In contrast to Tesco, there was much less good news from H&M, confirming our view that the area of discretionary spend faces a rocky ride in the months ahead, even if the immediate political and financial uncertainties in the US are resolved. H&M missed expectations for its third quarter by around 10%, with lower gross margins and slower sales.

Margins suffered as the weaker dollar failed to offset higher than expected product cost inflation and transport costs. We were not expecting cost inflation emanating from China to hit stores until at least next Spring, so this came as something of a surprise.

Basically, there was very little good news, apart from the fact that the company looks very lean on stock, which should reduce the level of markdowns going into the fourth quarter. For the moment we are keeping our Buy recommendation on the shares, which partly reflects a lack of any genuinely plausible alternatives within the sector.
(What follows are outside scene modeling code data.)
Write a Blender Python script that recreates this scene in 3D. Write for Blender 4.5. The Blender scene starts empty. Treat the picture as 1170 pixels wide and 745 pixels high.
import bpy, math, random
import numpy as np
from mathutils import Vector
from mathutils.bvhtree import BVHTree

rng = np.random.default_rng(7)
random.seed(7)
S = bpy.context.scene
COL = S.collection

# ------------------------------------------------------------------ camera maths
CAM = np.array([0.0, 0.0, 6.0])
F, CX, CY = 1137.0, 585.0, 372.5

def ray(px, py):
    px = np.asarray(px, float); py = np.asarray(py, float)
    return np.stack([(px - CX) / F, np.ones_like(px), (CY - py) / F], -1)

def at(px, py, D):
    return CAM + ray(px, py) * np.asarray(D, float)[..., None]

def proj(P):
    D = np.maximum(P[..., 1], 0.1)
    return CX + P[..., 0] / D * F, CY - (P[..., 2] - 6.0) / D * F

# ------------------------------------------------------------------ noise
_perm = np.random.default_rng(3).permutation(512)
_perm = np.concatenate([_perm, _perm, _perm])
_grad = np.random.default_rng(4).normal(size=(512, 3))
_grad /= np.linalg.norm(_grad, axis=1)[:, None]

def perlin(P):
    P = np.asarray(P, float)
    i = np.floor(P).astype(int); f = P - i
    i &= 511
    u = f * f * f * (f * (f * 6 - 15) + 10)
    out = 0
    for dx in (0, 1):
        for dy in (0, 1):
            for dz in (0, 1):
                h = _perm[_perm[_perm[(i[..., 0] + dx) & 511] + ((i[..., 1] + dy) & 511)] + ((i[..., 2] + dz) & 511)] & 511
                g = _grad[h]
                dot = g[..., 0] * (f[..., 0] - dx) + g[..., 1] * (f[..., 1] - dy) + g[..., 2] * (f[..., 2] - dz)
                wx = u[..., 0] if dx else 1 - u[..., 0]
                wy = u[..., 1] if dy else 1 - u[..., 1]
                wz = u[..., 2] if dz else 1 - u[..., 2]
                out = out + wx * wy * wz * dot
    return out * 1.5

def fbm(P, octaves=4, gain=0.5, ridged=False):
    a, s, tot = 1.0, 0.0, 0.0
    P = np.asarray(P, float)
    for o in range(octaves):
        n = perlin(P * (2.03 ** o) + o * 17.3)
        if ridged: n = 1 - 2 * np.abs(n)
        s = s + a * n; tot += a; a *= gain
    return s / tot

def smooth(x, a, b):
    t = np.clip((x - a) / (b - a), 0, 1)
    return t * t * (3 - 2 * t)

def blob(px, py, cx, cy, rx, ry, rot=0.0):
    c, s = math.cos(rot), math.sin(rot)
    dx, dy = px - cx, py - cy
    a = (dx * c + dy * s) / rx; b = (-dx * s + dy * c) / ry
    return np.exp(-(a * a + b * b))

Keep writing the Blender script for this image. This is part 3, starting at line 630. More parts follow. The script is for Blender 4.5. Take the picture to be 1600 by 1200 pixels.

Markets are undoubtedly in a tumult at the moment but, at the stock level at least it’s clear that in the short-term the focus will be on companies with the best balance sheet metrics, regardless of sector. But if Sir Terry is right about conditions not being as awful as analysts suggest, there will undoubtedly be plenty of opportunities for investors in the months ahead, assuming of course the gridlock in the US Congress can be resolved.